23 En ce qui concerne, enfin, le manque d'information quant au changement de la méthode de calcul du droit définitif, il faut, tout d'abord, considérer que, s'il est vrai que le montant du droit définitif est une information essentielle, il n'en est pas de même en ce qui concerne le type de droit finalement retenu par le Conseil et la méthode de calcul de ce droit.

24 En effet, étant donné, d'une part, que le choix entre les différents types de droits antidumping est, en principe, sans incidence sur le montant final de ce droit, et, d'autre part, que le droit ad valorem est de loin le plus commun en matière de dumping, l'information relative à la méthode de calcul du droit antidumping ne saurait être considérée comme essentielle ni, par conséquent, l'absence d'une telle information comme attentatoire aux droits de la défense. Par conséquent, cet argument doit être rejeté.

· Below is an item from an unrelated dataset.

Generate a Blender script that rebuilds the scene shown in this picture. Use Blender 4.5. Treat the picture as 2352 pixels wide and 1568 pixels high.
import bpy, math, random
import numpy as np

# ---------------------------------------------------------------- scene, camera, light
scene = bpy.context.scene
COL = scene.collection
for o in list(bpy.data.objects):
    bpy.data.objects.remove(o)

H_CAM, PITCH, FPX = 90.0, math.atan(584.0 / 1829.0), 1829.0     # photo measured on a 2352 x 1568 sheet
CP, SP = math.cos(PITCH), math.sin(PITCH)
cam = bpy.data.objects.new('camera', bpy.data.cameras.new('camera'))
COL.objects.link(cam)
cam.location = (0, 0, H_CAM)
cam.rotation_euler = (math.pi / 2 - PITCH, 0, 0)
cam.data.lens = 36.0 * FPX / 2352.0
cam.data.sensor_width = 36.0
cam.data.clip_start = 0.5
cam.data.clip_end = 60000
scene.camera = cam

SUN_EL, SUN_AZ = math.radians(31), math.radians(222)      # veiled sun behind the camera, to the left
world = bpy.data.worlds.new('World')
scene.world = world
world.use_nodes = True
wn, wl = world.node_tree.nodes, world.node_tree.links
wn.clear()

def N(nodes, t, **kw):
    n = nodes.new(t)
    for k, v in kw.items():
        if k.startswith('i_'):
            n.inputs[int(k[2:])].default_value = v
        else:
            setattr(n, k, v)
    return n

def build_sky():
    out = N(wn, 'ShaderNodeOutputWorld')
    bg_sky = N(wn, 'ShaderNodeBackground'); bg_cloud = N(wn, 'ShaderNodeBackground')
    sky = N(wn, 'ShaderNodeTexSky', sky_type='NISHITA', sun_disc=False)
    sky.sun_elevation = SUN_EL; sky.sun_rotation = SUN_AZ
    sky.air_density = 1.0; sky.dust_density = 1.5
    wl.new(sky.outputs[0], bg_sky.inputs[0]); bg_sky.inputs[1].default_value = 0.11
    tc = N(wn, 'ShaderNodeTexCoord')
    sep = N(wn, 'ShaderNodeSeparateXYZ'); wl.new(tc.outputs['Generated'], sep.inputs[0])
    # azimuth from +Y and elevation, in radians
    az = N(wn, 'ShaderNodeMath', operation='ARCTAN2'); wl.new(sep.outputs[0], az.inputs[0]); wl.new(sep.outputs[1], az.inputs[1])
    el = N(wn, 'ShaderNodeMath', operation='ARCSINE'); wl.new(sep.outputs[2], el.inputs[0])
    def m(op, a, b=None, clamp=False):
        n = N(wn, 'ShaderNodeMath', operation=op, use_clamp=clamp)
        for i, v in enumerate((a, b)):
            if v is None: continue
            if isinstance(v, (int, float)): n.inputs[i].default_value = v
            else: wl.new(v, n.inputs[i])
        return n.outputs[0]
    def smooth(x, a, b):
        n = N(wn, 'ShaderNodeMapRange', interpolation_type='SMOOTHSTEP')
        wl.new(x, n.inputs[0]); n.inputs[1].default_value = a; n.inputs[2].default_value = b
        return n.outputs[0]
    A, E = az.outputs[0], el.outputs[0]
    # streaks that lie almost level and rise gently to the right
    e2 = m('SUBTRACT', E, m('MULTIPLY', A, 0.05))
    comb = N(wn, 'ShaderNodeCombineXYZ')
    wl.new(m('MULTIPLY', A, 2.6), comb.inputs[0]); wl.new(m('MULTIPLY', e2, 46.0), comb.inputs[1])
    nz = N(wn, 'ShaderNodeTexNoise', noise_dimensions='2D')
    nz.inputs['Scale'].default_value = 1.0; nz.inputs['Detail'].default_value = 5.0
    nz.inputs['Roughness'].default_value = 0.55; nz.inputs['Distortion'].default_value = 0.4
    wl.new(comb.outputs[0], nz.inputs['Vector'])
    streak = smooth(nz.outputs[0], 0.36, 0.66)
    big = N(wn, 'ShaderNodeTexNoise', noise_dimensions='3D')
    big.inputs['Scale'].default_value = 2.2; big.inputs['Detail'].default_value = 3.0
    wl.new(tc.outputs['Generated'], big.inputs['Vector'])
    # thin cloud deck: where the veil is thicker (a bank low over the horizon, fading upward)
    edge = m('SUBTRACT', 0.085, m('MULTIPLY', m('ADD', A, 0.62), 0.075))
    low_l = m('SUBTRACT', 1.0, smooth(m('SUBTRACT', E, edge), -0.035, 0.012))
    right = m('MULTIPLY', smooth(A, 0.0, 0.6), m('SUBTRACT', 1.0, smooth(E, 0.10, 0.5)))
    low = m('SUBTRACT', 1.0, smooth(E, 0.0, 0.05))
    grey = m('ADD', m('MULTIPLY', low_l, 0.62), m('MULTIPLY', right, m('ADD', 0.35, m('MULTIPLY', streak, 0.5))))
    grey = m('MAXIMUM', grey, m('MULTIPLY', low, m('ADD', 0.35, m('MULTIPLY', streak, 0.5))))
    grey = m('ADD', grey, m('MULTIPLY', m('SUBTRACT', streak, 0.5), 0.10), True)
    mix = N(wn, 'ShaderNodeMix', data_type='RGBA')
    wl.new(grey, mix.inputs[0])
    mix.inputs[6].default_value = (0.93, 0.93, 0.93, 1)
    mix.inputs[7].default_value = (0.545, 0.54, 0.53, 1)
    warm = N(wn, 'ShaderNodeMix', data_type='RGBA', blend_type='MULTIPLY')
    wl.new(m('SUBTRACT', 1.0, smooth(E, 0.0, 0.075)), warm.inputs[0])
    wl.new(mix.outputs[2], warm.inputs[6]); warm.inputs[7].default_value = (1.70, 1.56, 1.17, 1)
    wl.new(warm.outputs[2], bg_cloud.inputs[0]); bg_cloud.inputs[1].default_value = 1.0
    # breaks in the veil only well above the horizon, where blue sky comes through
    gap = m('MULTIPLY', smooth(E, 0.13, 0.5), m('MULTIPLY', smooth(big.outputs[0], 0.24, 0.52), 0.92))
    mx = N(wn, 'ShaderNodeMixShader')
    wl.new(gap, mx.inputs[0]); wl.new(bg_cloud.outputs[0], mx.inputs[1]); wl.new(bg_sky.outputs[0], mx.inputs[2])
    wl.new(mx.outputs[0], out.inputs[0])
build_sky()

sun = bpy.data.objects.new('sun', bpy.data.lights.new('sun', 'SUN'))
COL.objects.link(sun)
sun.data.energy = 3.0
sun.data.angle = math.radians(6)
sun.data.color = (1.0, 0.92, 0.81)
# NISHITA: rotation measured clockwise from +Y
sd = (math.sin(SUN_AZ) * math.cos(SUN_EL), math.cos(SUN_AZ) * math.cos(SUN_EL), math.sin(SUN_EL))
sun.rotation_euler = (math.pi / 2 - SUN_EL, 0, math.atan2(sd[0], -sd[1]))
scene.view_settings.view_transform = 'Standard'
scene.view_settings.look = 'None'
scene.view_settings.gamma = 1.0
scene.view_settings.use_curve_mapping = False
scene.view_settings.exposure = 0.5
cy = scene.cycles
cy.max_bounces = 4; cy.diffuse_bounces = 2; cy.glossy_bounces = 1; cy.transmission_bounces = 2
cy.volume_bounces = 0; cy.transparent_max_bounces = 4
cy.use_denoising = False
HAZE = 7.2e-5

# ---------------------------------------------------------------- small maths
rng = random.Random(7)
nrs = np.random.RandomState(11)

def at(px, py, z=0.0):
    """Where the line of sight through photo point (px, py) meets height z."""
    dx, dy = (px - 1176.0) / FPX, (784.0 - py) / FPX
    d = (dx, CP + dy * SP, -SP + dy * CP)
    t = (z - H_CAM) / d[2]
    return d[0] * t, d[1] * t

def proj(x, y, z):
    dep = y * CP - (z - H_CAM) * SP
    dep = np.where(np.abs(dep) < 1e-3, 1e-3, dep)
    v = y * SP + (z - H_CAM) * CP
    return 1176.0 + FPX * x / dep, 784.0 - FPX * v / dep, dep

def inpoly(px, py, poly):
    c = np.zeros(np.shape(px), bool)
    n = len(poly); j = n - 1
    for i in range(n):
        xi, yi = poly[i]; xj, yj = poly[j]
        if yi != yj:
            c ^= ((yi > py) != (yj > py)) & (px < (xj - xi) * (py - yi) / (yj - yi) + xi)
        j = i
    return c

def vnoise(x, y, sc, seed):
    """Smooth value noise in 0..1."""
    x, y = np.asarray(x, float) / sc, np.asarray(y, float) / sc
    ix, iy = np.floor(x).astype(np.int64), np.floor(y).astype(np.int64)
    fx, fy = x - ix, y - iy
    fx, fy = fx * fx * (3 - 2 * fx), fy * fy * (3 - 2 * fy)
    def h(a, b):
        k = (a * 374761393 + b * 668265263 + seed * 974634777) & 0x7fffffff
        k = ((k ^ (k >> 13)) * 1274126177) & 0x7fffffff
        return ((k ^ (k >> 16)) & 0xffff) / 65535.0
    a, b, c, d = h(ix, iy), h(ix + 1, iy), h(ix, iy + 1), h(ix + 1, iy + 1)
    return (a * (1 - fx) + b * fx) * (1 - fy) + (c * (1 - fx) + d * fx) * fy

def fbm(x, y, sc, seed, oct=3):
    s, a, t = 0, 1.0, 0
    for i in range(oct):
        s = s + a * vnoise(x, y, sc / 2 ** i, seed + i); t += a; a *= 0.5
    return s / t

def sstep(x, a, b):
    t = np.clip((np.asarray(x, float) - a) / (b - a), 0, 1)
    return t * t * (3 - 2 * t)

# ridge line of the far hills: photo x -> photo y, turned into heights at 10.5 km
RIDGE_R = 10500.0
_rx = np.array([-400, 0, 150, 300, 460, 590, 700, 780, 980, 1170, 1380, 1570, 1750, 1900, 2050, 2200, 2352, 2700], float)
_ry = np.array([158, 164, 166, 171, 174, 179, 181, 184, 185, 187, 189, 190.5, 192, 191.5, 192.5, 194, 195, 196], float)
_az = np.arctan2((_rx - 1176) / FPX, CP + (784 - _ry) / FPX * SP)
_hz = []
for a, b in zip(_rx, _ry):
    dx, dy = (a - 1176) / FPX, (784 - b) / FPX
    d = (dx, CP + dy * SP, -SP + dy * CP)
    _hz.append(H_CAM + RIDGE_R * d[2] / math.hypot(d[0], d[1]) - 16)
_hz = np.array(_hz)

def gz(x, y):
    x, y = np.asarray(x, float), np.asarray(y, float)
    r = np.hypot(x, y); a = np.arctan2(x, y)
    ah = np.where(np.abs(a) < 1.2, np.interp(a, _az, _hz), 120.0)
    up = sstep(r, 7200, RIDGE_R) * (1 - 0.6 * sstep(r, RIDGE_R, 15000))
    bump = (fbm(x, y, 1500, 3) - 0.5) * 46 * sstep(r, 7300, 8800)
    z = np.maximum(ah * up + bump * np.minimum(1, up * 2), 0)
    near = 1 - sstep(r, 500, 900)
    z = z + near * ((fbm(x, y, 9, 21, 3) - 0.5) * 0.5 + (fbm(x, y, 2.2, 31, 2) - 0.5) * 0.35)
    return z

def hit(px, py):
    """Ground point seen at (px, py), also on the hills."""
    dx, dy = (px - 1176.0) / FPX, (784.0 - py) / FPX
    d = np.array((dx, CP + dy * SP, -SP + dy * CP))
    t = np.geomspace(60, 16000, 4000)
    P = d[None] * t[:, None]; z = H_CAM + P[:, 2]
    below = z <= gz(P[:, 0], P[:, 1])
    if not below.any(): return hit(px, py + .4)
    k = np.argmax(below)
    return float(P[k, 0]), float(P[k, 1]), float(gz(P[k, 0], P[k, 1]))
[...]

25 Il résulte, cependant, des considérations qui précédent que le moyen tiré de la violation des droits de la défense doit être accueilli. Il convient, par conséquent, sans qu'il y ait lieu d'examiner les autres moyens invoqués par les requérantes, d'annuler l'article 1er du règlement n° 3339-87 dans la mesure où il institue un droit antidumping à l'encontre des requérantes.

Sur les dépens

26 Aux termes de l'article 69, paragraphe 2, du règlement de procédure, toute partie qui succombe est condamnée aux dépens. Le Conseil ayant succombé en l'essentiel de ses moyens, il y a lieu de le condamner aux dépens. La partie intervenante supportera ses propres dépens.

Par ces motifs,

LA COUR (sixième chambre),

Déclare et arrête :

1) L'article 1er du règlement (CEE) n° 3339-87 du Conseil, du 4 novembre 1987, instituant un droit antidumping définitif sur les importations d'urée originaires de Libye et d'Arabie saoudite, est annulé dans la mesure où il institue un droit antidumping à l'encontre des parties requérantes.

2) La partie défenderesse est condamnée aux dépens.